Sejarah DPA, Dibentuk Soekarno Hingga Dihapus Era Megawati, Kini Diusulkan Diaktifkan lagi
DPA dibentuk Soekarno sebagai lembaga tinggi negara untuk memberi pertimbangan pada presiden.
Sejarah DPA, Dibentuk Soekarno Hingga Dihapus Era Megawati, Kini Diusulkan Diaktifkan lagi
Dewan Pertimbangan Agung (DPA) merupakan salah satu lembaga penting setelah Indonesia jadi negara merdeka, sebelum akhirnya diberhentikan di masa pemerintahan Megawati Soekarnoputri pada 31 Juli 2003. Kini muncul wacana pengaktifan DPA kembali.
Ketua Majelis Permusyawaratan Rakyat (MPR), Bambang Soesatyo (Bamsoet) mengusulkan pengaktifan kembali lembaga DPA.
Hal ini menyusul pernyataan soal pembentukan presidential club yang dituturkan presiden terpilih Prabowo Subianto.
Bamsoet menyambut baik ide soal presidential club yang menurutnya bisa diformalkan lewat pengaktifan kembali DPA.
"Kalau bisa mau diformalkan kita pernah punya lembaga Dewan Pertimbangan Agung, yang bisa diisi oleh mantan-mantan presiden maupun wakil presiden"
"Kalau mau diformalkan kalau Pak Prabowo setuju," kata Bamsoet, Selasa (7/5).
Lalu apa sebenarnya DPA yang dulu pernah jadi lembaga penting di Indonesia?
Informasi dirangkung, berikut sejarah DPA dari awal pembentukannya hingga diberhentikan saat kepemimpinan Megawati.

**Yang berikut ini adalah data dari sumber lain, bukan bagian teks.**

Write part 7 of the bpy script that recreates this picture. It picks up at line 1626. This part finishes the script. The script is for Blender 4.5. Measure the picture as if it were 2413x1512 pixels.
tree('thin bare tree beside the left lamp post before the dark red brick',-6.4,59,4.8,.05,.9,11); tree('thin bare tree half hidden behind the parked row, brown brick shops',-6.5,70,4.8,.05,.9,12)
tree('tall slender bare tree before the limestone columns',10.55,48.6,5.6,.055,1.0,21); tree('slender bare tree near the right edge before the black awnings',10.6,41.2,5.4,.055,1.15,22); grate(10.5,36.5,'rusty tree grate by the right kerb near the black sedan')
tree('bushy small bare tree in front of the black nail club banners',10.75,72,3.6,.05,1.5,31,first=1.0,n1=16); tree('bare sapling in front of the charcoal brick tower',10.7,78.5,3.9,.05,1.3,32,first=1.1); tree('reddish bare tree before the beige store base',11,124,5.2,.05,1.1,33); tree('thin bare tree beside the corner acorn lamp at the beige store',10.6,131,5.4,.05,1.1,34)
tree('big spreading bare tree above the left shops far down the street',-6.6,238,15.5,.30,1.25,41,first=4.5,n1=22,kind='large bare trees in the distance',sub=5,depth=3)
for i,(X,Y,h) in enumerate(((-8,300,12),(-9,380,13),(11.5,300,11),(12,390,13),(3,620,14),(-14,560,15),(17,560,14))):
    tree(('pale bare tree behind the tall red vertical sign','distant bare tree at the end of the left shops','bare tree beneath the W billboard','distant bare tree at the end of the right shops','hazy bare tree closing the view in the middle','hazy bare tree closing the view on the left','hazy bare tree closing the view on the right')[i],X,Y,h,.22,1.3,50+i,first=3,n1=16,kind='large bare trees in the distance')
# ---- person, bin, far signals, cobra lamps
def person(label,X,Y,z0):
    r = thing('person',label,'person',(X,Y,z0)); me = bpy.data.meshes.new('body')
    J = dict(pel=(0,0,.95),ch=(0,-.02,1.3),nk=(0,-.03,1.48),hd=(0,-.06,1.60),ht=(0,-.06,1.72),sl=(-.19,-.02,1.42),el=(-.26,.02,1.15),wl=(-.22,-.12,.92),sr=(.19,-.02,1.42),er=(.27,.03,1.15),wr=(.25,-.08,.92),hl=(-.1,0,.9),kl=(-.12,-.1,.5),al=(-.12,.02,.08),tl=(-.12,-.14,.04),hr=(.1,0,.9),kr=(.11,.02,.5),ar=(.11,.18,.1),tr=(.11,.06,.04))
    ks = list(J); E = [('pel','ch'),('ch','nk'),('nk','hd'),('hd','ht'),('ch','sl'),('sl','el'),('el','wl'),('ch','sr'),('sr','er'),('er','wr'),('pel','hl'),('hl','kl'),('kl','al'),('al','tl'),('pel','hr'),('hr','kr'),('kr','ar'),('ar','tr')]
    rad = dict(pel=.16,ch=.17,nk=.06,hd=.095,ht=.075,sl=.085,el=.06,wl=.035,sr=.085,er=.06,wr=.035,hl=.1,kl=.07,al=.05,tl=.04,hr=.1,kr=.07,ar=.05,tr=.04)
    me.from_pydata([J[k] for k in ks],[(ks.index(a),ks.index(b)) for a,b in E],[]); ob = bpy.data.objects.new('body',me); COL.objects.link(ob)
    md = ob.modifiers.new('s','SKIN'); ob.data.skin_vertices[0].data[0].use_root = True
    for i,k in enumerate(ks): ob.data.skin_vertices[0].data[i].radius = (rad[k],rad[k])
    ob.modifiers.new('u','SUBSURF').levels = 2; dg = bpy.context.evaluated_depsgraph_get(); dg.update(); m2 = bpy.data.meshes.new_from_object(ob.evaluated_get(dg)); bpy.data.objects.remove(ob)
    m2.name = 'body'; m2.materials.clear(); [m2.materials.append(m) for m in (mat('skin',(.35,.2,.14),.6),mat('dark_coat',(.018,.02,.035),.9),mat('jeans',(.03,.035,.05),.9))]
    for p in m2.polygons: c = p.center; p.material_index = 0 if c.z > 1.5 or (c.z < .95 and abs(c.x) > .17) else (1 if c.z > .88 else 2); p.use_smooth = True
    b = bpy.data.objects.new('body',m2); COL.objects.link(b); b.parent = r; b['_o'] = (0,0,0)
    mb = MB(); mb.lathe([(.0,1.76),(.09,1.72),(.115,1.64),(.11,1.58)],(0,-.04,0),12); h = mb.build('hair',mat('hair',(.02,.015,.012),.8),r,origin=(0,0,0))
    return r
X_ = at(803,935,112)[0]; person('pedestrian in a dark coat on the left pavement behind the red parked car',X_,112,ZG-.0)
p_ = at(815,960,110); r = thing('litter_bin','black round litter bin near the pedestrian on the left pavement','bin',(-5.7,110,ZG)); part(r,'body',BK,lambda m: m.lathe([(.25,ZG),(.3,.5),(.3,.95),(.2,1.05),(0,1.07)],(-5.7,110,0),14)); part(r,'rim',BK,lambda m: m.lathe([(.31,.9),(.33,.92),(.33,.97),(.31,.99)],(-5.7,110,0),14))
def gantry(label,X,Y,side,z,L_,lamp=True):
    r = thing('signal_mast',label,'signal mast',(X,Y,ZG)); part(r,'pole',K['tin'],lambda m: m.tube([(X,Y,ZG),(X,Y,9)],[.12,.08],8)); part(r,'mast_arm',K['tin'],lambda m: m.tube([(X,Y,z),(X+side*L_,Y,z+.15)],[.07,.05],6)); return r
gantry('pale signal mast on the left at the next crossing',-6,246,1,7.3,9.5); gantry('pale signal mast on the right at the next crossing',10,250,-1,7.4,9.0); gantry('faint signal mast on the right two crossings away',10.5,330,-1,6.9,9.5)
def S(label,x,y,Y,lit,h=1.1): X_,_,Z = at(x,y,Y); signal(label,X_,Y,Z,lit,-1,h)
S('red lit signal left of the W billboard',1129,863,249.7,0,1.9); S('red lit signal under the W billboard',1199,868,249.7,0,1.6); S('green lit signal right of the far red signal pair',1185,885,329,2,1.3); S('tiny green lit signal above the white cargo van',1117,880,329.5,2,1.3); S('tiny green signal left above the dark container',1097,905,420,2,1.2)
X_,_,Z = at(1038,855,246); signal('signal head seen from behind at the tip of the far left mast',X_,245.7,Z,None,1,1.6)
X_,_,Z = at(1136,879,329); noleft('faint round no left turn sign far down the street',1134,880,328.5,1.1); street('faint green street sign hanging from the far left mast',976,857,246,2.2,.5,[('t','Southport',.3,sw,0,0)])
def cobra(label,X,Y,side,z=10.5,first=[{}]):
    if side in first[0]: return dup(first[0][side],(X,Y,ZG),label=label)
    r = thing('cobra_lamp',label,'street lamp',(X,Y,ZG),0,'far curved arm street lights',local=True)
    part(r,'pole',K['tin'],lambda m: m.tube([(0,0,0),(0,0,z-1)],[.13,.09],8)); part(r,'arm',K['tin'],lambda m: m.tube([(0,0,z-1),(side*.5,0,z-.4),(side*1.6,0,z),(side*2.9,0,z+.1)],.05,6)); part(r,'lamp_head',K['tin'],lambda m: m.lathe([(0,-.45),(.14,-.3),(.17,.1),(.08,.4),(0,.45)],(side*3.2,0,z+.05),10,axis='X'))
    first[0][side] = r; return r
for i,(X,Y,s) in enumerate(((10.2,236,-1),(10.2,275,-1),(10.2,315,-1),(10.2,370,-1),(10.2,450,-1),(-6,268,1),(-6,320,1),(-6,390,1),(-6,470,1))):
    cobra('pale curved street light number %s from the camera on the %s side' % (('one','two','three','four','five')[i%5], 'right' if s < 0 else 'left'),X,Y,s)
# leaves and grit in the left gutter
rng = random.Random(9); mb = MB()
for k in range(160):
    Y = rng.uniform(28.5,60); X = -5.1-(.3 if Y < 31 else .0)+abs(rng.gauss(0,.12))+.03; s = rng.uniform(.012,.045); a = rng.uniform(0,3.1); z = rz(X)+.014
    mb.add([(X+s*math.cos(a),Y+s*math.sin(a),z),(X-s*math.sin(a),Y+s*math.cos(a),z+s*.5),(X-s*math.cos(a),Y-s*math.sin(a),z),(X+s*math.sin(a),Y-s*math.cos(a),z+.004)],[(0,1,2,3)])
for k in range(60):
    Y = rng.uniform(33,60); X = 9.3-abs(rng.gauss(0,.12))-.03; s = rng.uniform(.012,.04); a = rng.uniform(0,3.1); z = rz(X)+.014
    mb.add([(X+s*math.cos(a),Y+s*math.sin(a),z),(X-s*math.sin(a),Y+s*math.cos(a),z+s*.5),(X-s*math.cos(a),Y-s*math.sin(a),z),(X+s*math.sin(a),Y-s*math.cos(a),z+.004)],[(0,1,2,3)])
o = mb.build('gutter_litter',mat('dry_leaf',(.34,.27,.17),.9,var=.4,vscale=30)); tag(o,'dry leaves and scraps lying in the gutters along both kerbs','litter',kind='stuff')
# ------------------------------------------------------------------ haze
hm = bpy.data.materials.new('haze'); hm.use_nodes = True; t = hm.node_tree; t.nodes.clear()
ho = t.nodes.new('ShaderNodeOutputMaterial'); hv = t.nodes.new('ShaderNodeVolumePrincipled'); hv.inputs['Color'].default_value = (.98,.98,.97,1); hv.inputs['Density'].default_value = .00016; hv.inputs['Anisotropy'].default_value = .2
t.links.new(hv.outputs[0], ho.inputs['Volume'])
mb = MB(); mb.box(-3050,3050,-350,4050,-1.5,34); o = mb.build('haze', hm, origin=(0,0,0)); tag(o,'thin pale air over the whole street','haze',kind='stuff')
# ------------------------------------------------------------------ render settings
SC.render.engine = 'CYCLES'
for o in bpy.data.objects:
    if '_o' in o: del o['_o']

DPA pertama kali dibentuk di era kepemimpinan Presiden Soekarno setelah kemerdekaan Indonesia pada 25 September 1945.
Lembaga ini jadi lembaga tinggi negara, seperti yang telah diatur UUD 1945 sebelum amandemen, yaitu pada Pasal 16 ayat 2 yang menyatakan DPA memiliki kewajiban untuk memberi jawaban dari pertanyaan presiden. Selain itu DPA juga berhak memberi usulan kepada pemerintah.
Dalam pasal 16 juga tertulis DPA berbentuk dewan negara dengan tugas memberi pertimbangan kepada negara.
Di mana fungsinya adalah sebagai lembaga yang memberi masukan dan pertimbangan kepada presiden.
Pembentukan DPA tidak dengan UU melainkan lewat Pengumuman Pemerintahan yang dimuat di Berita Republik Indonesia Nomor 4 tahun 1945.
Dari pengumuman Pemerintah tersebut 11 orang ditunjuk menjadi anggota DPA, yaitu R Margono Djojohadikusumo, KRT Radjiman Widiodiningrat, Syekh Djamil Djambek, Agus Salim, KRMT Wurjaningrat, Adnan Moh Enoch, Latumeten, Pangeran Moch Noor, Soekiman Wirjosandjojo dan Soewarni Pringgodigdo.
Namun setelah Indonesia alami pergantian sistem pemerintahan menjadi parlementer, fungsi DPA tidak lagi berjalan efektif.
Lalu pada masa kepemimpinan Megawati, lembaga ini dihapus lewat perubahan amandemen UUD 1945 dan keputusan Presiden Nomor 135/M/2003 pada tanggal 31 Juli 2003.
Penghapusan DPA dikarenakan lembaga tersebut dinilai sudah tidak relevan dan tidak banyak mengerjakan pekerjaan pemerintah.
Keberadaan DPA akhirnya digantikan oleh dewan yang diatur dalam bab III kekuasaan pemerintahan negara. Dalam arti lain, keberadaan dewan untuk memberi nasihat kepada presiden masih dibutuhkan.
Namun posisi dewan sudah tidak lagi sejajar dengan presiden, melainkan jadi bagian dari kekuasaan pemerintah di bawah presiden yang memiliki tanggung jawab pada presiden.
Seperti yang tertuang dalam UU Nomor 19 tahun 2006 Tentang Dewan petimbangan Presiden (watimpres).
Wantimpres bertugas untuk memberi nasihat dan pertimbangan kepada presiden yang sifatnya wajib, baik diminta atau tidak.
Wantimpres juga dilarang menyebarluaskan isi nasihat dan pertimbangan untuk Presiden kepada pihak manapun.